Em um país negro e racista, no coração da América Latina

Elza Soares no palco, em foto publicada em 2021 - Reprodução/Instagram/victorvieiraph
Elza Soares no palco, em foto publicada em 2021 Imagem: Reprodução/Instagram/victorvieiraph

27/01/2022 17h48

Esses dias fui rever o show que Maria Bethânia fez na semana do carnaval, ano passado. É absurdamente lindo. Tem uma imensidão de força, uma coisa inexplicável conectada com um invisível que sabemos que nos protege. Vontade de deitar quentinha e ouvir Bethânia, ou pegar um abraço gostoso.

Pensa só que sorte.
Ouvindo Bethânia eu me lembrei de Elza Soares, afinal o eterno nunca acaba. A rainha cantou até o fim.

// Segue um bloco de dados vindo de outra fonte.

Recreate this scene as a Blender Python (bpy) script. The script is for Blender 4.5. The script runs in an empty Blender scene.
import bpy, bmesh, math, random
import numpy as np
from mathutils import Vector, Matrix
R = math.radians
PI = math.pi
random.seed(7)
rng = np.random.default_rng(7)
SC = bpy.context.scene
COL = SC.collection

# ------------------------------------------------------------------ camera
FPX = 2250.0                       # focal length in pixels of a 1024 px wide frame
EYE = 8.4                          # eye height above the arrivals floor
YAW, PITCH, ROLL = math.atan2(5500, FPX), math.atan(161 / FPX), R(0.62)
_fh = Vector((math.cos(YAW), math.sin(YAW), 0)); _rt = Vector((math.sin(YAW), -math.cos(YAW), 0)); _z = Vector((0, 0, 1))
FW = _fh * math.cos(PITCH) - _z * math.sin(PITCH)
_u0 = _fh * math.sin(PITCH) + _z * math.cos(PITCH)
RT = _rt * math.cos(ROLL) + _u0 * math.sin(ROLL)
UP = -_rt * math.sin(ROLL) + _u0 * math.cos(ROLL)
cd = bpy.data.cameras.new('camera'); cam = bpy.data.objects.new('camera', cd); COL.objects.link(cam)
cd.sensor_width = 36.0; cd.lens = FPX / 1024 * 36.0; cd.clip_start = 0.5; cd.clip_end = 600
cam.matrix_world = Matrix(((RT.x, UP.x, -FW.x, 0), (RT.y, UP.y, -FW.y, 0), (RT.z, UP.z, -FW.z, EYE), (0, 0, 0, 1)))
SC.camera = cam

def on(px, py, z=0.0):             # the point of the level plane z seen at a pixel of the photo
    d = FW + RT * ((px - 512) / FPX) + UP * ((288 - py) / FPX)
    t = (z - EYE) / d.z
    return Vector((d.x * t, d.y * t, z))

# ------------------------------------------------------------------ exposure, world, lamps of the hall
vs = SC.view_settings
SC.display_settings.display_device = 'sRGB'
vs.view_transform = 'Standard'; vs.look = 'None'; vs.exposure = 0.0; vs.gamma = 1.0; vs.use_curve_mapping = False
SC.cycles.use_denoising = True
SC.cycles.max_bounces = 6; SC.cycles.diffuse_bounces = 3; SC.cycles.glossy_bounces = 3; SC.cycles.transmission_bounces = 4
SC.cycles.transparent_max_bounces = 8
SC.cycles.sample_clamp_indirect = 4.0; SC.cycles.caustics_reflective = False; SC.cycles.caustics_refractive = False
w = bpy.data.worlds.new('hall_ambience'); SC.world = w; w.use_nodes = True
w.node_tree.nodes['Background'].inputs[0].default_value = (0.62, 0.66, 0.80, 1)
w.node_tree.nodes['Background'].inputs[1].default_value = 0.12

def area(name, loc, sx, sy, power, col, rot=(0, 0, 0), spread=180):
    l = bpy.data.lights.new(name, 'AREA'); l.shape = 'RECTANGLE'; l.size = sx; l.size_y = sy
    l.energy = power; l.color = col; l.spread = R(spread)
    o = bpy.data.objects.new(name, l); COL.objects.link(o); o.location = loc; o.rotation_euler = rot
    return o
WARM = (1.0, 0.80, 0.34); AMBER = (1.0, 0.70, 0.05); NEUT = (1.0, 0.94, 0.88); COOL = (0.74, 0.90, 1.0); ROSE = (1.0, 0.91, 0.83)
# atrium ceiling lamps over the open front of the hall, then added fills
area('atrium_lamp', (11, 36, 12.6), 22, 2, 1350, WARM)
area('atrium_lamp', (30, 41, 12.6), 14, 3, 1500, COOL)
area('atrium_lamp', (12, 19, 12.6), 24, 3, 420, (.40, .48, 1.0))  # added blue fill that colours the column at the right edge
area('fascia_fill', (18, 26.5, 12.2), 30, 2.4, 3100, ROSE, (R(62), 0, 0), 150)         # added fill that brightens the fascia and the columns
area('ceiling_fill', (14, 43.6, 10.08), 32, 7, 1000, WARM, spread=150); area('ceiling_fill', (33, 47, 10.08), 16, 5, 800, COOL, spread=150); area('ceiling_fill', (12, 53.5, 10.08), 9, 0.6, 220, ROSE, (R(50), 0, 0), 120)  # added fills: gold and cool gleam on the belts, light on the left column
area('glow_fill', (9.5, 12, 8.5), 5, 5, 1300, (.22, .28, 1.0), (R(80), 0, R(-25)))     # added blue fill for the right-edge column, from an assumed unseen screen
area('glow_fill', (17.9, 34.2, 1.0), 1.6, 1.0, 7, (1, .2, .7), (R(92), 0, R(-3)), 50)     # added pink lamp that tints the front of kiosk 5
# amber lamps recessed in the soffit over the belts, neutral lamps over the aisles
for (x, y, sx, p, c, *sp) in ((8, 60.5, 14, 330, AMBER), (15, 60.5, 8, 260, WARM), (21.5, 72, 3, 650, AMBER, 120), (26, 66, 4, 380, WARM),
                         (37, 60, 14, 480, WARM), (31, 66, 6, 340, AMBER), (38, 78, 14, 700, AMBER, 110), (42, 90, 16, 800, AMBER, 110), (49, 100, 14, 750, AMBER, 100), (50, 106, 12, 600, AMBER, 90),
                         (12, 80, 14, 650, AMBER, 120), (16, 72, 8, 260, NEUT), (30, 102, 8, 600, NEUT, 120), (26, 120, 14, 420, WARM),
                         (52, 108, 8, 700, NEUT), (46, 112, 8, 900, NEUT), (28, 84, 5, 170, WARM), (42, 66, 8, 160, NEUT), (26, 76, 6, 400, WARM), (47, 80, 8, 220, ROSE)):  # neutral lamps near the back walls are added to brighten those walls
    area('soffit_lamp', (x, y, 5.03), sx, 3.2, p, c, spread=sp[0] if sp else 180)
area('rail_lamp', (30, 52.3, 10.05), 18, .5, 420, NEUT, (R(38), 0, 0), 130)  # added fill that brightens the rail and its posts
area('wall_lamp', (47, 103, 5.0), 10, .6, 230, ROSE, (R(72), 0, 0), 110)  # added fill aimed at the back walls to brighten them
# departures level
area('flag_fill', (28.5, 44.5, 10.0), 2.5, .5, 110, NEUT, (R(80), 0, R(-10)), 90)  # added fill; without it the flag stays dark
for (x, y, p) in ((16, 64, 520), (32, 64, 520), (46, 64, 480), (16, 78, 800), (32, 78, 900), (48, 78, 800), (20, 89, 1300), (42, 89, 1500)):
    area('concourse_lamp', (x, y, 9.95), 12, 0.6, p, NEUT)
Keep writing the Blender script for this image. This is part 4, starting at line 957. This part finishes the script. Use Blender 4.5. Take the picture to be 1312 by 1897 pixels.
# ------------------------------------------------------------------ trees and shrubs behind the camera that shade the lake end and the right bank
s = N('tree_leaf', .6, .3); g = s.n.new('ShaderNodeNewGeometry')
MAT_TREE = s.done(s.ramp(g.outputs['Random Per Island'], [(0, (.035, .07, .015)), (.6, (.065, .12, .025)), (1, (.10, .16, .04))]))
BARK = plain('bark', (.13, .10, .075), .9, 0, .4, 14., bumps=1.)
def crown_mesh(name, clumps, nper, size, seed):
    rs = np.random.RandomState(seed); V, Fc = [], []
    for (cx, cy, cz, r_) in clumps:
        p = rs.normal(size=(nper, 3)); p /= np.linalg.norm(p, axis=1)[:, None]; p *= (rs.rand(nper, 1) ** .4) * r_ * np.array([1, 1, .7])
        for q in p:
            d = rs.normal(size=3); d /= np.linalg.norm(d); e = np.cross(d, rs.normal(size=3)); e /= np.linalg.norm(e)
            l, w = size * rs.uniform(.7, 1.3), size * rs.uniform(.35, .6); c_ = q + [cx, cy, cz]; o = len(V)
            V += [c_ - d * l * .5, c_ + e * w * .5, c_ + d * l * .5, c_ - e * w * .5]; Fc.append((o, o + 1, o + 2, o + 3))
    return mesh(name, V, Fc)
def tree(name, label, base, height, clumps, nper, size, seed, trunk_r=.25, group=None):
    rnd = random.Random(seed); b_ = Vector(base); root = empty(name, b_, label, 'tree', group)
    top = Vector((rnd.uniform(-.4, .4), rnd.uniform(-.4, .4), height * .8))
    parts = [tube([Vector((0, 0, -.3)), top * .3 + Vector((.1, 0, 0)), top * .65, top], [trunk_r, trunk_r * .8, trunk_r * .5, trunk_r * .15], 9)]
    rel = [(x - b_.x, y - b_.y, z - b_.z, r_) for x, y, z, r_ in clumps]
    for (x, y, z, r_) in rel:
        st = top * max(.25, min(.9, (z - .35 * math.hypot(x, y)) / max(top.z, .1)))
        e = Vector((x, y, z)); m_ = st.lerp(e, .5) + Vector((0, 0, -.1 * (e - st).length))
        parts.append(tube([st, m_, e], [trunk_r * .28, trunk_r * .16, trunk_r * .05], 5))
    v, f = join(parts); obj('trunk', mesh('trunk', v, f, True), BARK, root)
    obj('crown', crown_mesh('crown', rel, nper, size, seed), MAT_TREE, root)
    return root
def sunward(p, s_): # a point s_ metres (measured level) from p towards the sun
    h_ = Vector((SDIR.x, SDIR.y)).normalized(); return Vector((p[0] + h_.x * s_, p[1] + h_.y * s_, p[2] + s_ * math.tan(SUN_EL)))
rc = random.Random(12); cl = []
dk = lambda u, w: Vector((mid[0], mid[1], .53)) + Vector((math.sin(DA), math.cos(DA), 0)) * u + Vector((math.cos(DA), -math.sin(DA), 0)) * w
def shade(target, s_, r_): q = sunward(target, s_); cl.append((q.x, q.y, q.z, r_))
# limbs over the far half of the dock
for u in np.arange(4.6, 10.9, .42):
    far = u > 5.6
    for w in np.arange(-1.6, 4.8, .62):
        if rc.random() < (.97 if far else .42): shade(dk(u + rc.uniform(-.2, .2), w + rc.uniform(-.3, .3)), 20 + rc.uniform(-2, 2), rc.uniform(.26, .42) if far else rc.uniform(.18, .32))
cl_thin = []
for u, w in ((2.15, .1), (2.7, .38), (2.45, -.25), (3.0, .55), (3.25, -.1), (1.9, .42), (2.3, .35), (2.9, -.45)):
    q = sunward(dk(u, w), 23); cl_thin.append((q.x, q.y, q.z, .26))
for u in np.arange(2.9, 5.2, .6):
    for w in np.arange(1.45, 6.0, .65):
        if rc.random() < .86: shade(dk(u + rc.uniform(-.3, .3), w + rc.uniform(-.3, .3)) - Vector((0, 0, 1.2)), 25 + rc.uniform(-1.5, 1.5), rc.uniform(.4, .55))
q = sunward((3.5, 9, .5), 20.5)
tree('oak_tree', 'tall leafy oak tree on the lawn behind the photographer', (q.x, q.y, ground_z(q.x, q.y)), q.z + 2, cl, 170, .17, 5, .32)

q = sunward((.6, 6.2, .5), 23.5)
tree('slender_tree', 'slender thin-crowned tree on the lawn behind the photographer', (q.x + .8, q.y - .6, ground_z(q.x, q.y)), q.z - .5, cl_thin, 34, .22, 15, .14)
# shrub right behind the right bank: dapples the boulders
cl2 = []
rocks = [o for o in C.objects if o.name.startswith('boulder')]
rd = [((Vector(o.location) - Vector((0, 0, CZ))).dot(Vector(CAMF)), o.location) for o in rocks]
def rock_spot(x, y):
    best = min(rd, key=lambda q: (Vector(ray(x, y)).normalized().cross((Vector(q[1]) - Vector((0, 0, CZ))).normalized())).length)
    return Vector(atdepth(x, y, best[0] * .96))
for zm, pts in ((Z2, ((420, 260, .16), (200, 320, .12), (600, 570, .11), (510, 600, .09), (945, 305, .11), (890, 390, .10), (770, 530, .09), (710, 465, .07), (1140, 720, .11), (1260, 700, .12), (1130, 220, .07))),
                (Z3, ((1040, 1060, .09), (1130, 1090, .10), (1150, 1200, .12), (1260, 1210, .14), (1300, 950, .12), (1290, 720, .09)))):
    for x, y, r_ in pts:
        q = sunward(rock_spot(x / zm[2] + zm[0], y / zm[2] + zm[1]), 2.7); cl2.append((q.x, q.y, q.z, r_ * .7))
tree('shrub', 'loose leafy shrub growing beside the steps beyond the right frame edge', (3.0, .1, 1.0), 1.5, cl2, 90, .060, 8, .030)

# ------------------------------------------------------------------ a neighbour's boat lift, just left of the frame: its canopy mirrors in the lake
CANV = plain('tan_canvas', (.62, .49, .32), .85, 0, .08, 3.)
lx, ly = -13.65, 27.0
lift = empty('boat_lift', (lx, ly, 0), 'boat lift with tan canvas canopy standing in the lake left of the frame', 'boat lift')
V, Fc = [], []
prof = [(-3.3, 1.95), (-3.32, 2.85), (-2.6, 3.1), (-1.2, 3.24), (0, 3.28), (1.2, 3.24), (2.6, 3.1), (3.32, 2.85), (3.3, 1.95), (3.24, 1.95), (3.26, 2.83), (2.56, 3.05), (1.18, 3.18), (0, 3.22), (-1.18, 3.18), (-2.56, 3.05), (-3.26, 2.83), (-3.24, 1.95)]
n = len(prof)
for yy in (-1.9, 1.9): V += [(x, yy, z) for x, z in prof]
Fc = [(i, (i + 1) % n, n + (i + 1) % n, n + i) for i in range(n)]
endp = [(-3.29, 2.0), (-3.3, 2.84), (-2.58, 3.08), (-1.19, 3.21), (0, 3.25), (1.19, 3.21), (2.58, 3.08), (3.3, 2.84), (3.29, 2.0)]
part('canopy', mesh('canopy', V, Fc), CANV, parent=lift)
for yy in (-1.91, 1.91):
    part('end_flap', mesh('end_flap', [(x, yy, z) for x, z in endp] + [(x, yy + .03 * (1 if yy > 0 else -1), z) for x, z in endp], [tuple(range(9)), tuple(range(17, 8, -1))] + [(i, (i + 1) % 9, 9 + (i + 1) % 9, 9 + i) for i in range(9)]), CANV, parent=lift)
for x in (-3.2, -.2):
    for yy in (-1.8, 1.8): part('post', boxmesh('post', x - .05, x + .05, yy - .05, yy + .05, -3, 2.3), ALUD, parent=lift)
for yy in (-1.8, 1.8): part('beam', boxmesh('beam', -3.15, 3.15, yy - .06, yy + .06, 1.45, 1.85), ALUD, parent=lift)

Nos últimos dias - ainda tentando me conectar com o mundo, no vento forte que faz perder o equilíbrio -, comecei a fazer uma lista de sambistas que perdemos nos últimos três anos. Coisa inexplicável, eu acho. Você poderia me explicar as causas, o descanso. Eu entendo e agradeço as explicações.

Só me pergunto como a gente registra o eterno, o presente. Como a gente permanece sentindo esse vento sem esquecer que quem nos toca o corpo e a alma foram grandes inventores de tempos, que nos guiaram com música, mas pela política e pela força de sobreviver?

Quem registra a permanência da existência? Em um país como esse aqui, o Brasil, que em um programa de televisão uma jornalista se atreve a ser racista com um dos maiores eternos, como Martinho da Vila. Colocado em roda viva para ser desrespeitado por quem não entende nada sobre tudo até aqui.

Os movimentos registram, estudam, aprofundam e celebram a existência de quem chegou antes. "Em um país negro e racista, no coração da América Latina", como cantou Bethânia. Um país em que os jornalistas brancos se acham heróis e desconhecem a verdadeira história.

A conduta do jornalismo branco, que se acha justiceiro, que brada pela parcialidade, que briga pela liberdade de expressão, que se dá muita importância por defender uma democracia que só chega nos seus jantares com bebida cara servido por trabalhadores negros.

Caros jornalistas brancos da elite brasileira, deve ser um lugar confortável fazer uma coisa ou outra para se autodenominar antirracista, mas no fundo apoiar supremacistas brancos e validar espaços para que eles discorram em textos ruins sobre isso. E depois dizer que é liberdade de expressão, ou que tem chamado gente negra para seu programa (às vezes), ou que tem um programa interno para fingir uma diversidade.

Acho que esse assunto já é velho, velho até sair outro artigo racista na Folha de S. Paulo. E uma população pequena de homens brancos usarem o Twitter para defender a liberdade. Reclamarem que não há espaço para as diferentes ideias.

Racismo é racismo, pelo menos leiam os intelectuais negros e acompanhem o tamanho e a importância do movimento negro.

Amarelo não é a cor da defesa da democracia, amarelo é a cor de uma democracia inventada e racista.

Alguns podem tentar não contar a história direito, fingir e ignorar. Mas outros tantos mais estão todos os dias fazendo com que a memória seja eterna, assim como Elza é eterna.